Two bank employees were held hostage in their homes while their families were threatened, and the next day they were forced to help move bags of cash out of the bank like it was just another Monday. It was, and still is, one of the biggest and most chilling heists in UK and Irish history — and no one has ever been convicted.
Glenn Patterson
In The Northern Bank Job: The Heist and How They Got Away With It, based on his hit BBC podcast ‘Assume Nothing’, the novelist and essayist Patterson investigates not just what happened, but what it means that it happened. And what it means that no one has ever paid for it.
What I liked — and didn’t quite expect — is that this isn’t your typical true crime book. Yes, Patterson walks us through the operation: the logistics, the timeline, the bagloads of cash simply wheeled out the front door. This is the most enjoyable part of the book, with it’s cinematic fast pace.
But this is also less Ocean’s Eleven and more post-conflict ghost story. Patterson is interested in the shadow that this heist casts across the fragile peace of the North of Ireland. This isn't just a robbery.
He’s also a sharp and humane writer — he has a journalist’s instinct for clarity and a novelist’s feel for mood. He captures the eeriness of the event, the strange silence that followed, and the many complexities of the fragile peace process.
Strengths and Weaknesses
There’s a lot to admire here. The research is meticulous, using lots of notes from court cases during the time, and Patterson avoids the trap of sensationalism. He’s especially good on the psychology of the victims — not just the financial angle, but the human one: the fear, the trauma, the awkward silence that follows you back to work after your house has been turned into a hostage scene.
There are also reflections on the Peace Process, the blurred lines between political and criminal violence, and how a post-conflict society tries to heal — or sometimes just forget. Twenty years have passed, and I’d forgotten some of the events detailed here, including the absolute shambles of a trial and the occasional sightings of northern bank notes in the wild.
That said, the book does meander a bit. At times, it strays from the core narrative into adjacent histories and political side streets. While these are interesting in their own right (maybe not if you aren’t from here), they do dilute the pacing. As someone from the north, a lot of the events and players were familiar to me.

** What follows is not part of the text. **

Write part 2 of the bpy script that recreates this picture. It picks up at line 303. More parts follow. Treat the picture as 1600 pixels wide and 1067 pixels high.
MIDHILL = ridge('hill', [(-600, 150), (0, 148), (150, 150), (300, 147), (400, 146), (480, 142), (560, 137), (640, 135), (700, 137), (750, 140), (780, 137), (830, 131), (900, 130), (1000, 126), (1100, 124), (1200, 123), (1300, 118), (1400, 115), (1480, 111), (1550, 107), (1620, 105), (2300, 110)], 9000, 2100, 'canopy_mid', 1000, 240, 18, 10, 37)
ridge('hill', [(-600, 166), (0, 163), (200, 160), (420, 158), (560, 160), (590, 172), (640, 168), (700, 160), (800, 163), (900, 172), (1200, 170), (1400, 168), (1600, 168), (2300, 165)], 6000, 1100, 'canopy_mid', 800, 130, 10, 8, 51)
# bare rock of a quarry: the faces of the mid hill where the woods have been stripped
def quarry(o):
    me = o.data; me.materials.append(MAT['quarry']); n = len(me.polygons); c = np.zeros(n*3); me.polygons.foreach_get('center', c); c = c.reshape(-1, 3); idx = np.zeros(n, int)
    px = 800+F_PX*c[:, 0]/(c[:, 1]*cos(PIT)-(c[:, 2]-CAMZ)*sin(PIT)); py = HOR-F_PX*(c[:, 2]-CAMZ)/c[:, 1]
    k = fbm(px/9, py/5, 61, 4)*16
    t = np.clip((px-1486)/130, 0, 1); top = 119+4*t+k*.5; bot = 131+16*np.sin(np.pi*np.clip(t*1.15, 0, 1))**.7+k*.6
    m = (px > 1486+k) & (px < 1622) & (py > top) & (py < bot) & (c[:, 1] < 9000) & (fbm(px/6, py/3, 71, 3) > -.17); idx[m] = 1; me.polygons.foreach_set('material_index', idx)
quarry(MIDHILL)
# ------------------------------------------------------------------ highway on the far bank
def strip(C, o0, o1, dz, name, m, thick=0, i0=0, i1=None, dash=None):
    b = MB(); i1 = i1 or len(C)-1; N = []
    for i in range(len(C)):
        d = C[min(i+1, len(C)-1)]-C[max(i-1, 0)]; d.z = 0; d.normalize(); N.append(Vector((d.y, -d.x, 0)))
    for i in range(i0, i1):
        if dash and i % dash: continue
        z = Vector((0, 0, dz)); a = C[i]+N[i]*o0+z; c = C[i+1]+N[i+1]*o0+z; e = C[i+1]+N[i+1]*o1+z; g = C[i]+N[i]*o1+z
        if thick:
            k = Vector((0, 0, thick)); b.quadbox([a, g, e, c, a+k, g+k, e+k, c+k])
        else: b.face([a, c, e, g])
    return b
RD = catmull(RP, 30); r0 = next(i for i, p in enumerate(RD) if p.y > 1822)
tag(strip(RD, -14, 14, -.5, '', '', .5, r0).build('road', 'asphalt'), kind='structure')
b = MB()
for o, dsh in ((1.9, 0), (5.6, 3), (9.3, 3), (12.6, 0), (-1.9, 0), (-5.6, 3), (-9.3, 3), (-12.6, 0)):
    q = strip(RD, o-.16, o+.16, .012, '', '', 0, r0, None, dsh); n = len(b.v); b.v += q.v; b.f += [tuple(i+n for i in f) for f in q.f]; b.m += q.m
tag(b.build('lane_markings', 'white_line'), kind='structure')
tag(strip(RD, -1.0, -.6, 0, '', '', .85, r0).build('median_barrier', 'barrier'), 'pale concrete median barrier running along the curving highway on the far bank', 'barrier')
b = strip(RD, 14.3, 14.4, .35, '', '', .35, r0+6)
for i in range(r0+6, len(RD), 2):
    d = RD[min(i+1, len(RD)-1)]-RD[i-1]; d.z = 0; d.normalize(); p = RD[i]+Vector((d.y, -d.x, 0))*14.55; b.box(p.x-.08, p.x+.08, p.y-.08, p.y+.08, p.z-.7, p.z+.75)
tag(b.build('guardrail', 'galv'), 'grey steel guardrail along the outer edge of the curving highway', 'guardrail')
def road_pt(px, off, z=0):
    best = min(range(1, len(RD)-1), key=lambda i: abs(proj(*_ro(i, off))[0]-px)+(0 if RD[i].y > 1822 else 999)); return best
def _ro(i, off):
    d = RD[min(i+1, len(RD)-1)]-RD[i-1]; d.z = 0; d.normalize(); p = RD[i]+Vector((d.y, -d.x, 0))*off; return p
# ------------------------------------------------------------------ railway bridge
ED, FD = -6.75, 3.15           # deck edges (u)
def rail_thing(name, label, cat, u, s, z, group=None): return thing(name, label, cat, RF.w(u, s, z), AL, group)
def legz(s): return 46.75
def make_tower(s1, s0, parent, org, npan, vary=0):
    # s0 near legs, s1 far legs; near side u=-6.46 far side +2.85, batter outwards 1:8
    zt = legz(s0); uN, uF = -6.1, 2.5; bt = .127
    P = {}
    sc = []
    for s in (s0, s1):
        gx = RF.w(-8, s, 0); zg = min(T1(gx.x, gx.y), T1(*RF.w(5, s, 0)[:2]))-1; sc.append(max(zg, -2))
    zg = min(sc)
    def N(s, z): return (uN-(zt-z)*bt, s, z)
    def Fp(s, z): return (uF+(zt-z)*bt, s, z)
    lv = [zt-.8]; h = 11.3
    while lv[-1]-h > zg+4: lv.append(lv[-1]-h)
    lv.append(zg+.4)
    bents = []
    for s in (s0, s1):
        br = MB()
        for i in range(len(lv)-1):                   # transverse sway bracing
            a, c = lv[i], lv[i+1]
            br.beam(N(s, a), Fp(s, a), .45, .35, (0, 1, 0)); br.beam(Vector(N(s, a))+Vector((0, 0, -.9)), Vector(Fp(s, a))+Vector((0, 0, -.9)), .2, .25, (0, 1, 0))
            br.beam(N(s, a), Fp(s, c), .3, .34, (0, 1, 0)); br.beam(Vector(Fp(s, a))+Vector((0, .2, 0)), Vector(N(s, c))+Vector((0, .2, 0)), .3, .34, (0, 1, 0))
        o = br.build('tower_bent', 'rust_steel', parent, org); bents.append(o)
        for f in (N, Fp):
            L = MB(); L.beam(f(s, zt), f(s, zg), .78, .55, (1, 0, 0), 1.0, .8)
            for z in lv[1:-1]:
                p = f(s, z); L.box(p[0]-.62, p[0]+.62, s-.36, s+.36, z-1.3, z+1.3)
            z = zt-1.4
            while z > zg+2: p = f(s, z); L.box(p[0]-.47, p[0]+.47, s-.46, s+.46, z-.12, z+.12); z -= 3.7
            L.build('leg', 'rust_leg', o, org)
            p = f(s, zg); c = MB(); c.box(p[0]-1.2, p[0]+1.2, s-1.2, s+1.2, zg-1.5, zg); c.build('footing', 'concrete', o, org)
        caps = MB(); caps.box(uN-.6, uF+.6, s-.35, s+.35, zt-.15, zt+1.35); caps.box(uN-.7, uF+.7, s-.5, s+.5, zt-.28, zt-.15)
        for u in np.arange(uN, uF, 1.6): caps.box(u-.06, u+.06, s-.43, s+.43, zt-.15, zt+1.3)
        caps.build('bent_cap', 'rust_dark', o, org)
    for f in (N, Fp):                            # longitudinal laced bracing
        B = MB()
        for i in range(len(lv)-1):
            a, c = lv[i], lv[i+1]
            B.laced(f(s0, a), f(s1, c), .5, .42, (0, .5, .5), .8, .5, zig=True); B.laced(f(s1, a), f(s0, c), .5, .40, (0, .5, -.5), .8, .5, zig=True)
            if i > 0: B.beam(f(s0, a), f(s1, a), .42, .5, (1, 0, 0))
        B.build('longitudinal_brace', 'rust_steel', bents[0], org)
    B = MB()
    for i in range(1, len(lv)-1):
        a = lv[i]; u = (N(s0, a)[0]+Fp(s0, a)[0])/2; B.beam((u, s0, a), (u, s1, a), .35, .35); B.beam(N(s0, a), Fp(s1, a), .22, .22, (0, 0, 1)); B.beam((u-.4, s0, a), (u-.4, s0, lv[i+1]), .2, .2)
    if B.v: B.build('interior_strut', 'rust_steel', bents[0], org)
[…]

It does remind me how utterly dysfunctional this state is, as we lumber on with our with our toothless assembly, never far from a crisis that threatens to blow the whole thing down.
And if you're looking for a big reveal — a smoking gun or a final twist — you won’t find it here. But that’s in keeping with the North itself; some things just aren’t resolved and you wonder if they ever will be.
Verdict
I listened to the audiobook, read by Aidan O’Neill and it worked well, definitely benefitting from having a local voice.
I didn’t know I wanted to listen to a book about a robbery I already half-remembered, but I’m glad I did. The Northern Bank Job isn’t just about money disappearing — it’s about the silences that remain. It’s both a reflective and compelling read that leaves you thinking less about who did it and more about what happens when truth is always just out of reach.
If you’re into true crime that nudges against history, politics, and collective memory, or if you just enjoy writing that’s smart and subtle, give it a go. This isn’t a thriller — it’s something stranger and sadder than that.